* Start Collected data *

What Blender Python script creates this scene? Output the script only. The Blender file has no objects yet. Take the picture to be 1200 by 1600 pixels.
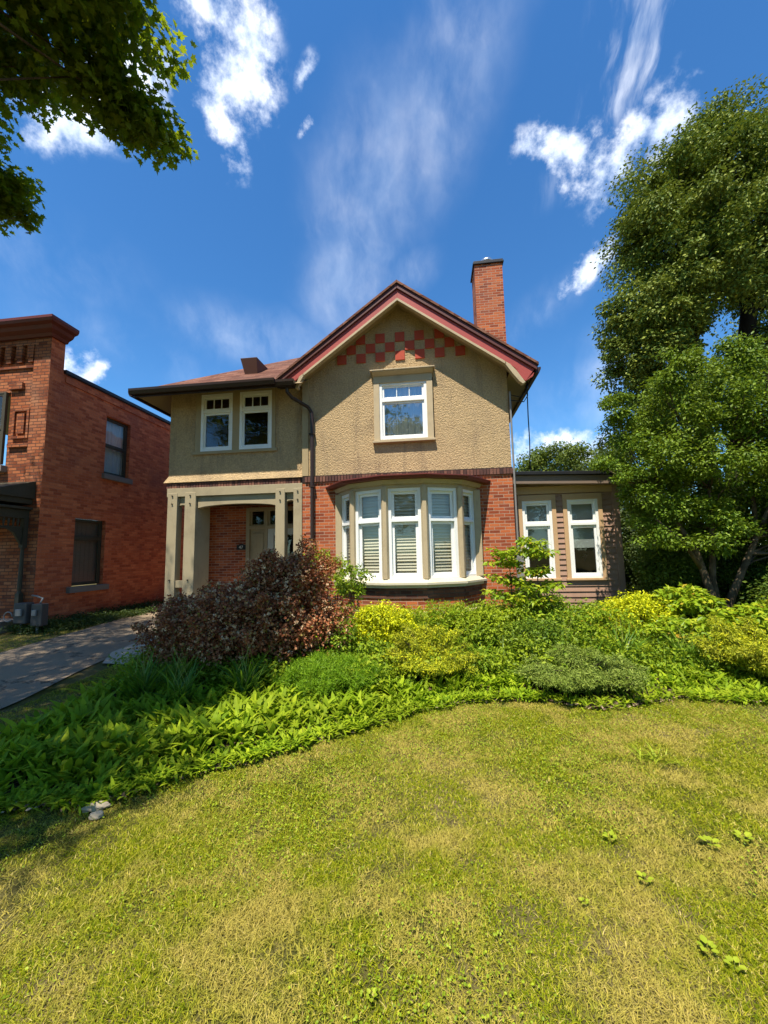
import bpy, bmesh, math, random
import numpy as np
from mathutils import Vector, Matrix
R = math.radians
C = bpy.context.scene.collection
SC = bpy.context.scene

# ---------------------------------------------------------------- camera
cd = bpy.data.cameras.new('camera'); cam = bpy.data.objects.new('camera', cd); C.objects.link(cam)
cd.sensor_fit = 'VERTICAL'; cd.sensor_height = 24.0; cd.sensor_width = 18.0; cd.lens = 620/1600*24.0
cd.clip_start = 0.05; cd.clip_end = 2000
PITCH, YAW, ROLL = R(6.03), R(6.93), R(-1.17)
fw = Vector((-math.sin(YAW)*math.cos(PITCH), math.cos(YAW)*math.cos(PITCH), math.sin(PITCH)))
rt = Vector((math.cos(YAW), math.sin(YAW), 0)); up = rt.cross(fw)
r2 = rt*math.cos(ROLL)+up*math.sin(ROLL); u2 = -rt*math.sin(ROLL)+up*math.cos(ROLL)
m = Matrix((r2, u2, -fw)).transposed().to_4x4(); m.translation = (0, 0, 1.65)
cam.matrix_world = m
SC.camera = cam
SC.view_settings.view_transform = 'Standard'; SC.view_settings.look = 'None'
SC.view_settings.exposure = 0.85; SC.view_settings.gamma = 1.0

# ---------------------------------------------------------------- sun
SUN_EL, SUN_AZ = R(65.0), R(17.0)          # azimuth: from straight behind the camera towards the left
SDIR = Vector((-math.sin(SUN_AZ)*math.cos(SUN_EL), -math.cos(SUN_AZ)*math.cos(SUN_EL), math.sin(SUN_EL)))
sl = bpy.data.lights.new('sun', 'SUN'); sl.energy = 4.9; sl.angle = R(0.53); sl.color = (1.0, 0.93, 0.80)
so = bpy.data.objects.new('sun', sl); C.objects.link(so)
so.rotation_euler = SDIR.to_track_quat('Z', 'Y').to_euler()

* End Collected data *

▶ _What is needed_:
Quote the data above in full and without alteration; skip the pictures.

▶ _Answer to this exercise_:
What Blender Python script creates this scene? Output the script only. The Blender file has no objects yet. Take the picture to be 1200 by 1600 pixels.
import bpy, bmesh, math, random
import numpy as np
from mathutils import Vector, Matrix
R = math.radians
C = bpy.context.scene.collection
SC = bpy.context.scene

# ---------------------------------------------------------------- camera
cd = bpy.data.cameras.new('camera'); cam = bpy.data.objects.new('camera', cd); C.objects.link(cam)
cd.sensor_fit = 'VERTICAL'; cd.sensor_height = 24.0; cd.sensor_width = 18.0; cd.lens = 620/1600*24.0
cd.clip_start = 0.05; cd.clip_end = 2000
PITCH, YAW, ROLL = R(6.03), R(6.93), R(-1.17)
fw = Vector((-math.sin(YAW)*math.cos(PITCH), math.cos(YAW)*math.cos(PITCH), math.sin(PITCH)))
rt = Vector((math.cos(YAW), math.sin(YAW), 0)); up = rt.cross(fw)
r2 = rt*math.cos(ROLL)+up*math.sin(ROLL); u2 = -rt*math.sin(ROLL)+up*math.cos(ROLL)
m = Matrix((r2, u2, -fw)).transposed().to_4x4(); m.translation = (0, 0, 1.65)
cam.matrix_world = m
SC.camera = cam
SC.view_settings.view_transform = 'Standard'; SC.view_settings.look = 'None'
SC.view_settings.exposure = 0.85; SC.view_settings.gamma = 1.0

# ---------------------------------------------------------------- sun
SUN_EL, SUN_AZ = R(65.0), R(17.0)          # azimuth: from straight behind the camera towards the left
SDIR = Vector((-math.sin(SUN_AZ)*math.cos(SUN_EL), -math.cos(SUN_AZ)*math.cos(SUN_EL), math.sin(SUN_EL)))
sl = bpy.data.lights.new('sun', 'SUN'); sl.energy = 4.9; sl.angle = R(0.53); sl.color = (1.0, 0.93, 0.80)
so = bpy.data.objects.new('sun', sl); C.objects.link(so)
so.rotation_euler = SDIR.to_track_quat('Z', 'Y').to_euler()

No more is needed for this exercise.